Jornadas de calor
aplastante. En otros tiempos este calor, esta enormidad de luz por las calles
hubiera sido estimulante, hoy es todo lo contrario. Este lunes ha sido de una
melancolía atroz. La tarde se me ha alargado tanto que ha desbordado el pobre
horario que intento seguir para no dispersarme más y perder la razón. Me sentía
culpable de no saber qué hacer con tanta cantidad de generoso y fulgurante
tiempo. Al final, me decidí y salí a la calle. El viento africano que soplaba
por las desoladas calles de Orihuela, eran olas de fuego. La poca gente con la
que me he encontrado iba más o menos apurada. Los niños o muy jóvenes apenas se
enteraban, incluso algunos seguían con sus juegos.
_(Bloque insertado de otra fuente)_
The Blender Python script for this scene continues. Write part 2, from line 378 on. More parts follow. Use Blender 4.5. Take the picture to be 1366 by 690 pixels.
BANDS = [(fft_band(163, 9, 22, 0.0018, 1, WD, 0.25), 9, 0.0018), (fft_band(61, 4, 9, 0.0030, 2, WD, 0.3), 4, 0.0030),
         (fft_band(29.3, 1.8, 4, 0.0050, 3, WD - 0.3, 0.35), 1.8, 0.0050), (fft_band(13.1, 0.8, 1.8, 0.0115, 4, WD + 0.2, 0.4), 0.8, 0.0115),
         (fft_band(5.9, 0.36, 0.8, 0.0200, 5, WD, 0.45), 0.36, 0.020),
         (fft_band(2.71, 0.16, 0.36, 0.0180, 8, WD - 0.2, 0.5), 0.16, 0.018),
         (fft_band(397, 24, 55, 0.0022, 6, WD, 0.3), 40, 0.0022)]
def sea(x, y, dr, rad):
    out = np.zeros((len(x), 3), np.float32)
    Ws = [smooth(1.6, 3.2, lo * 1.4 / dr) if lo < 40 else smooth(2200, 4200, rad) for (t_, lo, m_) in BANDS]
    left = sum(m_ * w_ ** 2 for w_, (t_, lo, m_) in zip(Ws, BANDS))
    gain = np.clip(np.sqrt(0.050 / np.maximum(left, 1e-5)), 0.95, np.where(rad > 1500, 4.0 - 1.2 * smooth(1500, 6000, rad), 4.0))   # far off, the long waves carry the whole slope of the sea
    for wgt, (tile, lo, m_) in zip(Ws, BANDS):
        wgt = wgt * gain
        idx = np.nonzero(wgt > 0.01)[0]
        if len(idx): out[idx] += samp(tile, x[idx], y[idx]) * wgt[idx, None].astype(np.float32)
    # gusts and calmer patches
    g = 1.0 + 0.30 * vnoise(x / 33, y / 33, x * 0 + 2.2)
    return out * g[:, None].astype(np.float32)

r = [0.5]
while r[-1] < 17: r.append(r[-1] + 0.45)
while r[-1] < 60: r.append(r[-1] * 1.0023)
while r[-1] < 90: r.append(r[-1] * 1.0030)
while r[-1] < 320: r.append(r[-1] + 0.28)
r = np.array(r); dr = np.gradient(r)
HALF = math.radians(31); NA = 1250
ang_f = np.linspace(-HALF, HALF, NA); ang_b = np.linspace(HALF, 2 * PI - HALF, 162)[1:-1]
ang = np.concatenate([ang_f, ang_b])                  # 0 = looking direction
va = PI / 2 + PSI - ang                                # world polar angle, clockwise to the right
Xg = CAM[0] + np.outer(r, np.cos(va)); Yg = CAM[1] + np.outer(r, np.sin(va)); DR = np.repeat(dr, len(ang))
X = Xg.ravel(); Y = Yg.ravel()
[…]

Dos chicas de unos doce
años, consultaban sus móviles sentadas en un banco como si no ocurriera nada.
Las árabes, con sus ropajes encima, cubierta la cabeza y con la mascarilla
puesta, estaban en su salsa: son inmunes al calor.
Llegó el tiempo de
las siestas infinitas. Antes, cuando estaban mis padres, la siesta era una hora
absolutamente especial, reservada al descanso y a la lectura. Me encerraba en
mi habitación con el aire acondicionado puesto, mientras mis padres reposaban
la comida en el salón, donde también disfrutaban del aire acondicionado. Yo me
había “despedido” de ellos, como si me fuera de la casa hasta una hora o varias
después. Me tumbaba en la cama con un par de libros y a surcar los mundos de la
literatura y el sueño… Ahora, sin mis padres, sin personas con las que convivir
y que me obliguen a un horario fijo de reparto espacio-temporal en el día a
día, la siesta es un período de tedio, veteado por la luz breve de alguna que otra lectura.
La siesta era para Macedonio Fernández, el maestro oral de
Borges, el momento del panteísmo
absoluto, la hora en la que no ocurre nada excepto esa unión súbita de la
naturaleza y del creador. Para mí la siesta era la ocasión para la lectura
libre e infinita. Del mismo modo que la lectura en el aseo está asegurada por
la privacidad que gravita sobre quien utiliza tal servicio de la casa, para mí
la siesta era como un fragmento de tiempo acorazado dentro del cual tenía la
total certeza de que no iba a ser interrumpido por nada ni por nadie. Me
hicieron falta unas cuantas siestas para
leerme, integra, La lógica del sentido
de Guilles Deleuze. En horas de
soledad dorada, mientras fuera en el patio, en las calles, por los parques y
avenidas, el sol hacía arder el asfalto y derretir las paredes de los
edificios, yo me internaba por la serie de conjeturas y vericuetos reflexivos
que Deleuze proponía para dar cuenta del sentido moderno del tiempo y de la
ubicación precisa del valor en los enunciados comunes y complejos.
Es cierto lo advertido por Macedonio Fernández: durante la siesta, no sucede nada. Se produce entonces el momento súbito de la inmanencia sagrada. En los centenares de siestas disfrutadas, es verdad, no recuerdo que ocurriera nada. Sólo habría que hacer una media excepción: cuando se produjo el terremoto de Lorca.